Long lines of lusters pour their trembling rays,
And the bright vault returns the mingled blaze.”
The deposit near Cracow is worked on four different levels or stories, divided into innumerable compartments, with thousands of excavations in every direction, and descending to the vast depth of one thousand feet below the surface. The length of the several passages, in their windings and turnings, is calculated to be nearly three hundred miles; about two thousand men are constantly employed in the mining operations; and, though the operations have been carrying on for the known period at least of six hundred years, the mass of rock-salt in the locality is still of inexhaustible extent.
The mines in our own land are equally remarkable after their kind, and cannot fail to interest, if not to astonish, the neophyte who ventures a descent. From the mode in which they are worked, the huge pillars left to support the roof, the thousand lights that illuminate the caverns, the reverberations from the blasting which at intervals ring through their depths, a grandeur and impressiveness are imparted to a scene which scarcely any other combination of objects could produce. And another world—a world of coal and iron—in all its magnificence and riches, lies interred under these glistering stores of lime and salt! How strangely contrasting in their qualities and structure the two formations. But except that a wise and far-seeing Providence collected and garnered up the waste and decay of both for man’s use, no principle have we to guide us when speculating on their mineral properties and arrangement—no natural law certainly, self-acting upon matter and evolving new creations of its own, organic or inorganic, to reveal His inscrutable purposes.
CHAPTER III.
THE OOLITIC OR JURASSIC SYSTEM—AGE OF REPTILES.
When one is about to travel, or to undertake a journey of any distance from the daily beat of home, it is very seldom indeed that he puts into his pocket a book of science. Voyages, travels, a review at most, or the newest novel, may fill up a spare place in the portmanteau: anything that requires study, or would draw upon the reflective faculties, can be no fitting companion for the occasion, with at least nine-tenths of our moving public.

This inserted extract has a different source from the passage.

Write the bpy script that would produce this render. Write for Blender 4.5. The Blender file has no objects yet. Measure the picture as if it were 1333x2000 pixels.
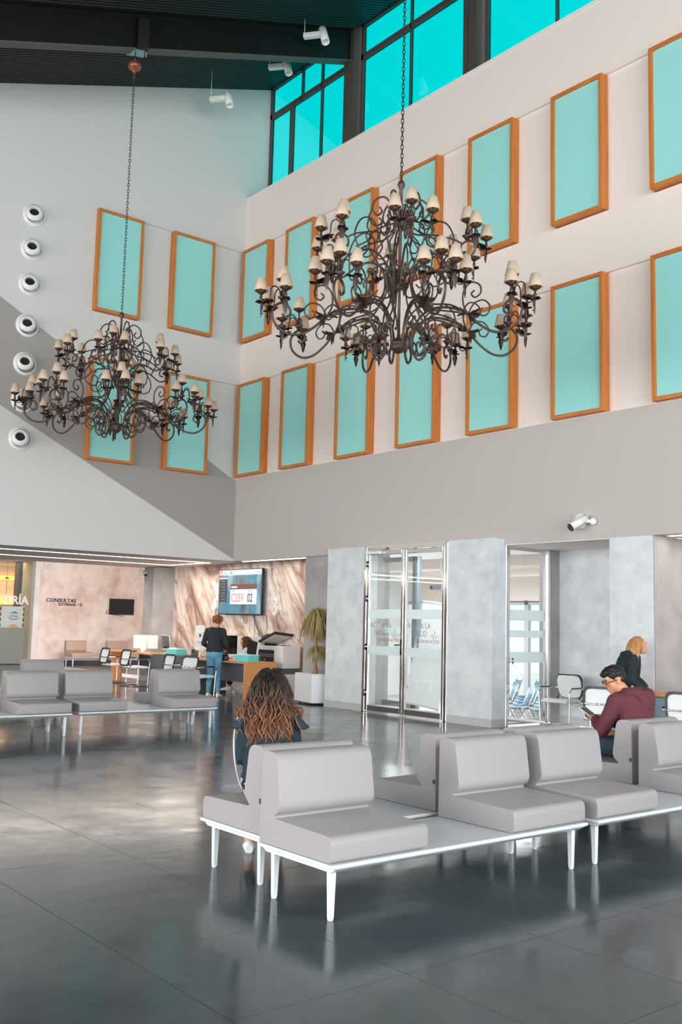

If the preceding pages have been perused with any attention at all, it is to be hoped that other things will be considered as worthy of a passing glance, as sure we are they cannot fail to be replete with lessons of instructive wisdom. On the ground of mere ephemeral curiosities by the way, geological matters claim consideration. They are exhaustless, too, and ever varying as you proceed. When you imagine that the last mountain rock or quarry contained the whole catalogue of Natural History, and showed you more than Goldsmith, or Buffon, you find that over the next ridge, or in the neighboring field, there are new subjects for study, and still renewing matters for wonder.